The conference had opened on 19 May with a clear sense of mission. Ireland’s Minister Micheál Martin set the tone from the first day: “We owe it to the survivors of cluster munitions to ease their pain and give them hope. Together, we owe it to humanity to ensure there will be no more innocent civilian victims of cluster munitions.” He spoke of a “future unknown survivor” a symbolic person who, thanks to the new convention, would not fall victim to a cluster munition. There was, he said, no more compelling reason to work in good faith.

That sense of shared purpose was not confined to the host country. Zambia, speaking on behalf of the African States that had subscribed to the Livingstone Declaration, was unequivocal: Africa had resolved not to become a dumping ground for obsolete and destructive weapons. Mozambique, a country that had lived through the humanitarian consequences of landmines and unexploded remnants of war, reminded delegates that the voices of victims present in the room represented many thousands more who had “fallen prey to these subtle instruments of random death.” Botswana, Senegal, Benin, and Mauritania all added their voices, with Mauritania evoking the image of schoolchildren, farmers, and shepherds who should never again be prey to weapons buried long after conflicts had ended.
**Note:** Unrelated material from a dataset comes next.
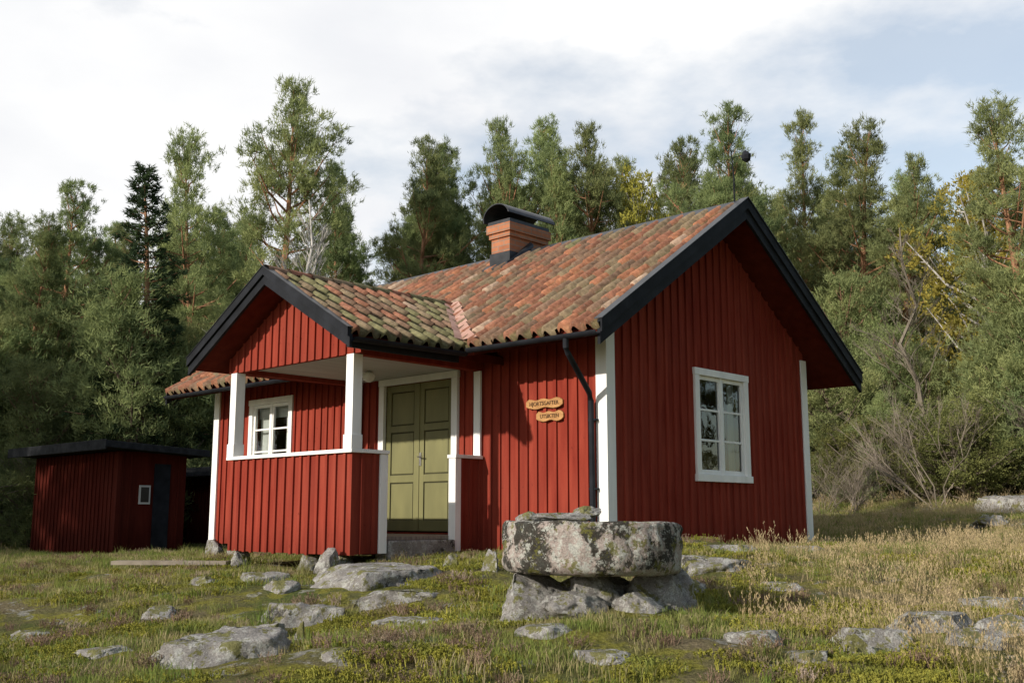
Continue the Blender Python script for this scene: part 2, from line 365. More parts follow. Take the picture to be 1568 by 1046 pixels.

From Europe, Austria, one of the core group that had driven the Oslo Process, called the Convention potentially “the most important disarmament treaty in a long time.” Belgium, which had been the first country in the world to adopt national legislation banning cluster munitions, urged the highest level of ambition on both stockpile destruction and victim assistance. Venezuela called for a total and absolute prohibition, with no exceptions.

When the closing ceremony came on 30 May, the tone shifted from urgency to accomplishment. Norway’s Ambassador Kongstad called it “disarmament as humanitarian action” , driven not by military calculation, but by the testimony of survivors and affected communities. The UN Secretary-General welcomed a new international standard that would enhance civilian protection, strengthen human rights, and improve prospects for development. And Minister Martin closed with characteristic directness: the achievement would be reflected “not just in the Articles of the Convention but in the lives of those saved from the scourge of cluster munitions.”

Eighteen years on, 112 States Parties have joined the Convention. Stockpiles have been destroyed. Contaminated land has been cleared. Survivors have received assistance they were owed.

The work is not finished. But Dublin showed what is possible when states, civil society, and the international community act together with purpose — and refuse to look away.